Simulated Author's Rebuttal

0 responses · 0 unresolved

We thank the referee for the positive review and recommendation for minor revision. The summary accurately reflects MARVL's focus on fine-tuning VLMs to address spatial-semantic misalignment and multi-stage decomposition for dense, trajectory-sensitive rewards in robotic RL. We appreciate the recognition of the ablations and baseline comparisons as strengthening the practical case. No specific major comments were raised in the report.

Circularity Check

0 steps flagged

No significant circularity

full rationale

The paper presents MARVL as an empirical method: fine-tuning a VLM for spatial/semantic consistency, adding multi-stage task decomposition with direction projection, and validating via direct benchmark comparisons on Meta-World sparse-reward suites against prior VLM-reward baselines. No equations, derivations, or parameter-fitting steps are described that reduce any claimed prediction or uniqueness result to the inputs by construction. The central performance claims rest on external experimental outcomes rather than self-definitional loops, fitted-input renamings, or load-bearing self-citations whose justification collapses into the present work. The derivation chain is therefore self-contained through observable task progress alignment and ablation results.

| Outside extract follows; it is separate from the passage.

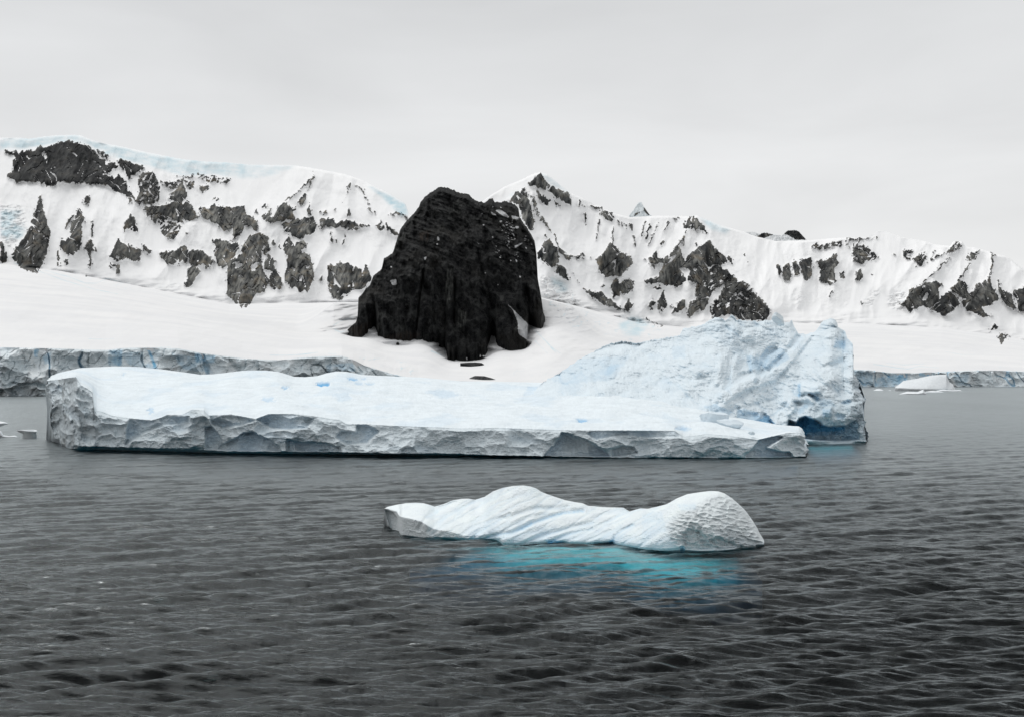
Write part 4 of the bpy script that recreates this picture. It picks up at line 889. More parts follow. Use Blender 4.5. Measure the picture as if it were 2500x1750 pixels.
def mound():
    xs = np.arange(1301, 2117, .75); nu = len(xs)
    yt = mo_top(xs) + 5.5 * fbm2(xs / 9, xs * 0, 4, .6, 121) * sstep(1301, 1330, xs) * (1 - sstep(2040, 2060, xs)) + 1.2 * fbm2(xs / 3, xs * 0, 3, .6, 122)
    yts = smooth1(mo_top(xs), 32); yb = mo_bot(xs)
    Dlo = smooth1(np.interp(xs, [1300, 1400, 1500, 1650, 1760, 1850, 1950, 2050, 2117], [213, 208, 202, 198, 192.5, 196, 201, 203.5, 205]), 6)
    n = 330; w = np.linspace(0, 1, n)[:, None]
    yt = np.minimum(yt, yb - 2)
    zb = zpx(yb, Dlo)
    run = np.interp(xs, [1300, 1340, 1500, 1900, 2060, 2085, 2117], [12, 20, 36, 42, 34, 14, 8])
    yts = np.minimum(yts, yb - 6); Y = yb[None] * (1 - w) + yts[None] * w + (yt - yts)[None] * w ** 5; X = np.repeat(xs[None], n, 0)
    # the slope; the right end stands steep from the water up to about y=950
    steep = sstep(1880, 1990, xs)[None]
    q = np.clip((yb[None] - Y) / (yb - yts)[None], 0, 1.3)
    ph = np.clip((1010 - Y) / (1010 - yts[None] + 1e-6), 0, 1.2)
    D = Dlo[None] + run[None] * (q * (1 - steep) + (ph ** 1.25) * steep + .02 * w)
    M = (X - 1250) / FPX * D; Z0 = zpx(Y, D)
    env = sstep(0, .03, w) * (sstep(0, .03, 1 - w) * .8 + .2)
    wx = 2.2 * fbm2(M / 9, Z0 / 7, 3, .5, 131)
    h = 1.4 * fbm2((M + .7 * Z0 + wx) / 15, (Z0 - .45 * M) / 6.5, 3, .5, 132) * 2 + .95 * fbm2((M + wx) / 4.2, (Z0 + .1 * M) / 3.0, 4, .55, 133)
    s1, _ = scoop((M + wx) / 2.2, Z0 / 1.5 + wx, 21, .7); s2, _ = scoop((M + wx) / .8, Z0 / .55, 22, .7)
    rubble = .45 + .75 * sstep(-.2, .3, fbm2(M / 12, Z0 / 7, 3, .5, 134))
    h = h + rubble * (.95 * (.5 - s1) + .42 * (.5 - s2)) + .26 * fbm2(M / .5, Z0 / .4, 3, .6, 135)
    # traced ridges and hollows
    RG = Mask(1290, 750, 2130, 1100)
    for p, w0, w1, v in [(R8([(1690,470),(1500,400),(1330,480),(1050,560),(900,620)]), 26, 14, .0), (R8([(1760,170),(1660,300),(1540,430),(1380,480),(1240,560)]), 20, 26, 1.6), (R8([(1700,190),(1620,300),(1500,400),(1330,430)]), 16, 12, -1.6),
                         (R8([(1560,260),(1500,300),(1460,420),(1440,480)]), 18, 10, -1.6), (R8([(1430,290),(1420,360),(1450,460)]), 16, 14, 1.6), (R8([(1300,290),(1280,420),(1260,500)]), 16, 10, -1.0), (R8([(1230,340),(1220,420),(1200,480)]), 16, 12, 1.0), (R8([(1560,560),(1400,610),(1200,640)]), 8, 8, -.8), (R8([(480,620),(700,650),(900,650)]), 8, 6, .6),
                         (R8([(1790,330),(1830,380),(1960,340),(1990,300)]), 10, 10, -1.2), (R8([(1850,200),(1880,300),(1960,300)]), 26, 20, .8), (R8([(1010,280),(1040,340),(960,380)]), 20, 16, 1.0), (R8([(600,360),(590,420),(520,440)]), 20, 18, .9)]:
        RG.line(p, w0, w1, v * .7, 'add')
    # blue hollow behind the boulder, lower right
    for p, v in [(R12([(210,1085),(330,960),(360,860),(440,960),(530,1085)]), -2.2), (R12([(0,840),(100,900),(320,900),(260,1080),(0,1080)]), -1.0), (R12([(600,770),(650,680),(700,740)]), .8), (R12([(690,830),(740,710),(800,760),(830,860),(720,930)]), 1.4), (R12([(560,900),(700,820),(720,930),(690,1080),(520,1080)]), 1.0),
                 (R12([(860,660),(860,520),(900,500),(1150,520),(1180,620),(1050,640),(960,620)]), 1.8), (R12([(980,640),(1040,630),(1160,720),(1110,760)]), -1.2), (R12([(930,680),(980,640),(1060,720),(1100,780),(1010,740)]), 1.0), (R12([(1200,900),(1210,850),(1330,820),(1340,930),(1300,960)]), .9), (R12([(770,740),(1000,740),(1040,800),(870,900),(830,860)]), -1.6),
                 (R12([(1040,800),(1120,840),(1180,900),(1100,960),(1000,900)]), -.8), (R12([(1440,760),(1600,720),(1560,800)]), -.7), (R12([(1360,900),(1540,940),(1480,1000),(1330,960)]), -.7)]:
        RG.poly(p, v, 'add')
    RG.blur(5)
    rg = RG.at(X + 2 * fbm2(X / 9, Y / 9, 3, .6, 1), Y + 2 * fbm2(X / 9, Y / 9, 3, .6, 2))
    # the cave at the waterline
    CV = Mask(1900, 950, 2140, 1100)
    cave = R12([(700,1130),(720,1000),(830,1040),(870,980),(960,950),(1010,980),(1090,990),(1170,1030),(1200,1080),(1290,1100),(1400,1090),(1520,1085),(1600,1030),(1700,985),(1730,1000),(1720,1150),(1690,1270),(1500,1290),(1440,1290),(1100,1280),(930,1260),(700,1260)])
    CV.poly(cave, 1); CV.blur(2); cv = CV.at(X, Y)
    under = np.interp(X, [1920, 1960, 2010, 2055, 2075, 2100], [6.5, 7.5, 5.6, 3.4, 1.8, .6]) + 1.6 * fbm2(X / 22, Y / 16, 4, .6, 68)
    D = D - 1.4 * h * env * (1 - .75 * cv) - 1.3 * rg * env + cv * under
    D[0] = D[1]
    BL = Mask(1290, 750, 2140, 1100)
    for p, v in [(R12([(700,1130),(720,1040),(830,1060),(960,960),(1090,1000),(1190,1080),(1300,1100),(1510,1100),(1500,1150),(1200,1160),(1000,1180),(930,1240)]), .95), (R12([(900,1080),(1500,1110),(1480,1200),(940,1230)]), .45),
                 (R12([(1500,1090),(1700,1000),(1700,1270),(1450,1290)]), .28), (R12([(930,1240),(1440,1190),(1430,1290),(960,1280)]), .15), (R12([(830,1030),(960,940),(1040,960),(870,1110)]), .75),
                 (R12([(240,1085),(330,980),(380,930),(450,970),(530,1085)]), .75), (R12([(0,840),(120,850),(330,900),(300,1000),(200,1070),(50,1080),(0,1020)]), .34), (R12([(845,500),(890,480),(885,680),(850,680)]), .5), (R12([(1010,620),(1040,620),(1160,715),(1120,735)]), .6), (R12([(1170,520),(1160,620),(1050,640),(1000,560),(1040,530)]), .1),
                 (R8([(1500,275),(1600,265),(1640,330),(1500,400),(1440,340)]), .26), (R8([(1380,300),(1440,320),(1470,380),(1400,400)]), .25), (R8([(480,410),(580,370),(640,360),(580,430)]), .25), (R8([(1910,220),(1970,220),(1960,270),(1900,260)]), .35), (R8([(1130,610),(1200,590),(1300,640),(1260,680)]), .28), (R8([(1340,640),(1450,650),(1500,690),(1380,700)]), .22), (R8([(200,440),(400,330),(700,310),(600,450),(300,480)]), .12), (R8([(940,260),(1020,250),(1030,320),(950,330)]), .12),
                 (R12([(1190,960),(1210,850),(1330,830),(1330,960)]), .30), (R12([(1440,760),(1560,720),(1600,740),(1540,790)]), .3), (R12([(1100,720),(1280,700),(1400,800),(1300,820),(1130,790)]), .2), (R12([(840,880),(960,760),(1000,800),(880,930)]), .25), (R12([(1380,920),(1500,930),(1500,990),(1400,1000)]), .3), (R12([(1100,960),(1500,1040),(1500,1090),(1200,1070)]), .2)]:
        BL.poly(p, v)
    # the blue crack at the mound's left toe
    BL.line(R8([(165,572),(240,583),(330,590),(420,582),(466,578)]), 3.5, 4.5, 1.0); BL.line(R8([(466,590),(495,605)]), 2, 1.5, .8); BL.line(R8([(1640,590),(1560,640),(1470,700)]), 2, 2, .3)
    BL.blur(3)
    bl = BL.at(X + 6 * fbm2(X / 10, Y / 10, 4, .6, 3), Y + 6 * fbm2(X / 10, Y / 10, 4, .6, 4)) * 1.1
    BK = Mask(1290, 940, 1470, 1010); BK.line(R8([(165,572),(240,583),(330,590),(420,582),(466,578)]), 3.5, 4.5, 1.0); BK.blur(1); bl = np.maximum(bl, BK.at(X, Y))
    CK = Mask(1290, 940, 1470, 1010); CK.line(R8([(165,572),(240,584),(330,592),(420,584),(466,580)]), 4, 6, 1.0); CK.blur(1)
    D = D + CK.at(X, Y) * 1.6
    gl = sstep(.0, .45, fbm2((M + .7 * Z0) / 7, (Z0 - .4 * M) / 4, 4, .6, 141)) * .15 + .16 * sstep(.6, 1.1, s1) * rubble
    bl = np.clip(bl * (.8 + .2 * cv) + .6 * gl * (1 - cv) + .05, 0, 1)
    cl = np.clip(.15 + .8 * cv + .5 * sstep(1935, 1990, X) * sstep(955, 1000, Y), 0, 1)
    edge = sstep(.985, 1.0, 1 - np.abs((X - mo_right(Y)) / 400)) * (X > 2040) * (Y > 860)
    di = .12 * cv  # a uniform darker tint over the cave walls
    Z = zpx(Y, D)
    D_, Z_ = D[-1], Z[-1]
    lowD = np.concatenate([[D[0] + 14, D[0] + 8, D[0] + 1.0]]); lowZ = np.concatenate([[np.minimum(Z[0] - 4, -1.4), np.minimum(Z[0] - 4, -.9), np.minimum(Z[0] - 1.0, np.where(xs > 1950, -.35, 99))]])
    D = np.concatenate([lowD, D, [D_ + 2, D_ + 6, D_ + 11, D_ + 13]]); Z = np.concatenate([lowZ, Z, [Z_ - .8, Z_ * .75, Z_ * .3, Z_ * 0 - 1.5]])
    P = pts(np.repeat(xs[None], len(D), 0), D, Z)
    P[..., 0] += sstep(2060, 2110, xs)[None] * (1.3 * fbm2(Z / 2.0, xs[None] / 40 + 0 * Z, 5, .65, 67))
    f = lambda a: np.concatenate([np.repeat(a[:1], 3, 0), a, np.repeat(a[-1:], 4, 0)])
    grid_obj('ice_mound', P, M_MOUND, {'cliff': f(cl), 'blue': f(bl), 'dirt': f(di)}, loc=(40, 210, 0), parent=big)
def mo_right(Y): return np.interp(Y, [780, 808, 839, 897, 905, 938, 988, 1025, 1038, 1080], [2042, 2063, 2082, 2079, 2082, 2104, 2108, 2104, 2113, 2115])
mound()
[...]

Axiom & Free-Parameter Ledger

0 free parameters · 1 axioms · 0 invented entities

The proposal rests on the domain assumption that VLMs can be fine-tuned to achieve better spatial and semantic alignment with robotic task progress; no free parameters or invented entities are mentioned in the abstract.

axioms (1)
  • domain assumption VLMs can be fine-tuned to achieve spatial and semantic consistency with task progress
    Invoked as the basis for the proposed fine-tuning step without further justification in the abstract.